We were told to be business partners, so we started using business language — we ‘improve organisational effectiveness’, ‘drive high-performance culture’ and ‘transform line management capability’. We’re serious. We’re an asset to the bottom line. And that’s helped us get more traction with our leaders. It’s shown we have real answers to the people issues that are holding our teams back. And we do.
But then we use that same language when we speak to our employees, and things go wrong…
Because in real life, no one talks like this. So people don’t listen when we promote very human things, like learning or inclusion, in weird, inaccessible ways. Even worse, they think we’re so far removed from their day to day reality that they ignore us.
And that’s a tragedy. Because there’s real momentum behind culture change in the workplace, and we should be leading from the front. Because we put so much heart and energy into our initiatives, and this often lets us down. And because all of our aims — whether diversity, wellbeing, reward or flexibility to name a few — improve performance in such a positive, sustainable way. By helping people get more from their working lives.
The solution is to stop wrapping HR in the language of the cultural practices we’re trying to move away from. Yes, to know our business case and KPI’s. But to have the bravery to keep it simple and personal when we take our messages to employees.
Three tips from a master communicator…
David Ogilvy says everything best, and his marketing commandments are never truer than when applied to HR.
“Don’t address your readers as though they were gathered together in a stadium.
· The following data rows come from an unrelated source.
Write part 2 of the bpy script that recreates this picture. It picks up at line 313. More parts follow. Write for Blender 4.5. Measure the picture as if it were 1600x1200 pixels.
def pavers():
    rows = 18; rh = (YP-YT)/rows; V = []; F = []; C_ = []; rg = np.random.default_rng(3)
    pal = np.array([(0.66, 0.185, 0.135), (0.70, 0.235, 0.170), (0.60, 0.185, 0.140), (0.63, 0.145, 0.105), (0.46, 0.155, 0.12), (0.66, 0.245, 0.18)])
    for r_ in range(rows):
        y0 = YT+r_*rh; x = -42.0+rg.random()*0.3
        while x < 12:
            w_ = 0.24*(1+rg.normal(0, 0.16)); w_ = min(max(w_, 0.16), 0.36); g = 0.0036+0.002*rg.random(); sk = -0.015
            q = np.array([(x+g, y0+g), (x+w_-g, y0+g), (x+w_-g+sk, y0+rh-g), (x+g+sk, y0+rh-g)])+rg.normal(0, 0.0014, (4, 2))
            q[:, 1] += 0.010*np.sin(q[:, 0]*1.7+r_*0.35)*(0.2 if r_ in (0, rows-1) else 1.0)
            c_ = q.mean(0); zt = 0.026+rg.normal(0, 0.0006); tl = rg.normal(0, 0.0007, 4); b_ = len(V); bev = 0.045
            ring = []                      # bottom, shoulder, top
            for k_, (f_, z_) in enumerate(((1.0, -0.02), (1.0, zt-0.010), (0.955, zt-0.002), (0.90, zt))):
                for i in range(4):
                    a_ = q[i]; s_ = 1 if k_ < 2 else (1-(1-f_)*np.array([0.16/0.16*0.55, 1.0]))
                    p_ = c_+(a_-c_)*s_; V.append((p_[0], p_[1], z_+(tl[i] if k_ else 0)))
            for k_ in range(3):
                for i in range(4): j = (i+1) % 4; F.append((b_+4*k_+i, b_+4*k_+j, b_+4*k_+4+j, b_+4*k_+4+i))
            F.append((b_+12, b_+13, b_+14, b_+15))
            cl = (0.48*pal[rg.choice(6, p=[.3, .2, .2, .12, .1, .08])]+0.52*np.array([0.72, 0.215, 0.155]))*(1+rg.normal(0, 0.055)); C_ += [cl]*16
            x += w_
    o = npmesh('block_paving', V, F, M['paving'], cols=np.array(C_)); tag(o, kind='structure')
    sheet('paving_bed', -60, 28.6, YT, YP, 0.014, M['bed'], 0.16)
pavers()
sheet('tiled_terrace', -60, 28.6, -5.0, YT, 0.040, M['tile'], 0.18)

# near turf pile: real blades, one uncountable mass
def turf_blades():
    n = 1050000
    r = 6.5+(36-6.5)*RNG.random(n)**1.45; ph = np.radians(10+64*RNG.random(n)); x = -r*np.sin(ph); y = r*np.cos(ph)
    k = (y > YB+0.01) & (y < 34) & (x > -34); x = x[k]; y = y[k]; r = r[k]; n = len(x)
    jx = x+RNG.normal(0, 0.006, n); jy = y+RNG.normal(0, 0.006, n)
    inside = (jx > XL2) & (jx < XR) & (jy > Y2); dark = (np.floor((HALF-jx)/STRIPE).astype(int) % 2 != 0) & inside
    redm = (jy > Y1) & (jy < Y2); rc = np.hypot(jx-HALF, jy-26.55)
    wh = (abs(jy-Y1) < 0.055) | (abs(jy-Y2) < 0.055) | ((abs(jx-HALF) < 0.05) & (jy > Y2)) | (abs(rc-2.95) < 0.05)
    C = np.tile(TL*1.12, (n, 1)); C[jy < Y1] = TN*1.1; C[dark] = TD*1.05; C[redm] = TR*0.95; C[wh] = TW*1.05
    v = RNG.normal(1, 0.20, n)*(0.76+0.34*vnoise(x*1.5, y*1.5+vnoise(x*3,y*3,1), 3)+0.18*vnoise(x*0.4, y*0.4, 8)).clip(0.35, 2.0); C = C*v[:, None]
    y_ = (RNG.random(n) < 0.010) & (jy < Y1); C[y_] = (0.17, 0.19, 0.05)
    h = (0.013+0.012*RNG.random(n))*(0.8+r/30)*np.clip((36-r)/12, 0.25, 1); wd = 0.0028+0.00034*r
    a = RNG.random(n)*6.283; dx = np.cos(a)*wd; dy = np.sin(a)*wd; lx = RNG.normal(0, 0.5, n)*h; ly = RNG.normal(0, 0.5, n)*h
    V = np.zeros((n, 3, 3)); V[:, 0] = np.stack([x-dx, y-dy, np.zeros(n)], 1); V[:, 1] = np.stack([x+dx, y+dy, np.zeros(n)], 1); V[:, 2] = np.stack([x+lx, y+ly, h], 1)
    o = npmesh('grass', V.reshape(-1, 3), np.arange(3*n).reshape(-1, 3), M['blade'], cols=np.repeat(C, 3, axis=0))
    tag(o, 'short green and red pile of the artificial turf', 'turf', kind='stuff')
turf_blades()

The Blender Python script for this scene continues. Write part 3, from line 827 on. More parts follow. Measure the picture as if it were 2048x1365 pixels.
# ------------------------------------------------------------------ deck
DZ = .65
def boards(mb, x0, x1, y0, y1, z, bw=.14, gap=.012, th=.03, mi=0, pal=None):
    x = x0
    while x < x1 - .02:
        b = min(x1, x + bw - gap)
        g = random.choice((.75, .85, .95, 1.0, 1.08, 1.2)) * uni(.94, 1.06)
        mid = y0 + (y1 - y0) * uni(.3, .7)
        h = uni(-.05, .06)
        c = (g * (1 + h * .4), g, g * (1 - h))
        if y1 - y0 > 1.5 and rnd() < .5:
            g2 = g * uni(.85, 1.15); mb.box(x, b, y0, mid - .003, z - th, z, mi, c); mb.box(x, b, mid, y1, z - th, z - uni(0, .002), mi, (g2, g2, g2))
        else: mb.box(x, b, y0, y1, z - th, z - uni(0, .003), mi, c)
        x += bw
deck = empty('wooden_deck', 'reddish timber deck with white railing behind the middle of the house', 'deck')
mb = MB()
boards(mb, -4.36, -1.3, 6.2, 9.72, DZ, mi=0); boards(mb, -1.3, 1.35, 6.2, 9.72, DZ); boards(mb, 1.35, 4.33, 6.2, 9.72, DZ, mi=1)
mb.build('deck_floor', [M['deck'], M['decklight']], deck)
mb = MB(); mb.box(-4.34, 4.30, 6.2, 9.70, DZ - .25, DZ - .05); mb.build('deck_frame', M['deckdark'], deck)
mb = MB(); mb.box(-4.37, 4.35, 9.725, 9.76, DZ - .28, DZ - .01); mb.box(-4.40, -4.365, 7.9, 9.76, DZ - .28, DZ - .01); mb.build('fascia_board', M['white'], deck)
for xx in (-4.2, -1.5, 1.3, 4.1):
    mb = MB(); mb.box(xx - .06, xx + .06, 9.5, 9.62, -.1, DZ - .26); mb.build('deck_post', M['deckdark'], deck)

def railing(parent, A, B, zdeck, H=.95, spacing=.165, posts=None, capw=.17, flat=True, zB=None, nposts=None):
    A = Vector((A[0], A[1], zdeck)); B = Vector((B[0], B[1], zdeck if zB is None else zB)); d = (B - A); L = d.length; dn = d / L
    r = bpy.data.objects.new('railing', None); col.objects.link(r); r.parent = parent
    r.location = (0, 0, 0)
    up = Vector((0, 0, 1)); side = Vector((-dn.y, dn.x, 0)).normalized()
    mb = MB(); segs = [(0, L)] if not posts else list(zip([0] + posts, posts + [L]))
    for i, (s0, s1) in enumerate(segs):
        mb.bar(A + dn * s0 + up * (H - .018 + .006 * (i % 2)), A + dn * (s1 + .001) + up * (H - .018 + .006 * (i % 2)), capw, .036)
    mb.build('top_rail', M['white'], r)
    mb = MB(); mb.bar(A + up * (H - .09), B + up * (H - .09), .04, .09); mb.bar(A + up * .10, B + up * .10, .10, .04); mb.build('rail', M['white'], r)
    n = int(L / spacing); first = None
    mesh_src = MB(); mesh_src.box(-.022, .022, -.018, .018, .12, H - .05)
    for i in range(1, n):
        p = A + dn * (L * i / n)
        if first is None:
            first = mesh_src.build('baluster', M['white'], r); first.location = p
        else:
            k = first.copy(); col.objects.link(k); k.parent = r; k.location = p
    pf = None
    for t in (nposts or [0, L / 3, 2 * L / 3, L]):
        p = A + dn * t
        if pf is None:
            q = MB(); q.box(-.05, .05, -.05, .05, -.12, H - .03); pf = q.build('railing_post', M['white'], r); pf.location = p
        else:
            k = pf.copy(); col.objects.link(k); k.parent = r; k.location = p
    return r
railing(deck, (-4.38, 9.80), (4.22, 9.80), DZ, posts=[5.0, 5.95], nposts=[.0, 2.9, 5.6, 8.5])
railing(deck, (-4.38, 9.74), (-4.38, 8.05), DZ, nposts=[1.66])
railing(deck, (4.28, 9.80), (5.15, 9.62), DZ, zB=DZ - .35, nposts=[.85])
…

When people read your copy, they are alone. Pretend you are writing to each of them a letter on behalf of your client.”
You wouldn’t tell someone to ‘optimise their management capability,’ or reveal their ‘cognitive bias is creating negative outcomes’ over a coffee, so don’t do it in a programme launch to thousands of employees.
“There are no dull products, only dull writers.”
John Lewis’s reckless ballerina showed us that insurance doesn’t need to be dull. And neither do HR initiatives. Every communication, whether the launch of a new HRIS system or performance management programme, is an opportunity to tap into what matters to your employees.
“The most important decision is how to position your product”
Dove isn’t a bar of soap, but a campaign for real beauty. Innocent isn’t a smoothie, but a step towards living better and dying older.
What’s your new flexible working policy? A way to help talent retention? To improve gender diversity? To offer a way of working that doesn’t sacrifice personal lives? To change your business? To change the world?
Our positions should always be simple and human, and sometimes, like Innocent’s new manager handbook, they should be funny. Because in HR, our work and decisions impact hundreds and thousands of lives, and that’s how we should talk. We need to remember why the things we do matter to each of our employees. We need to use that language to connect with them.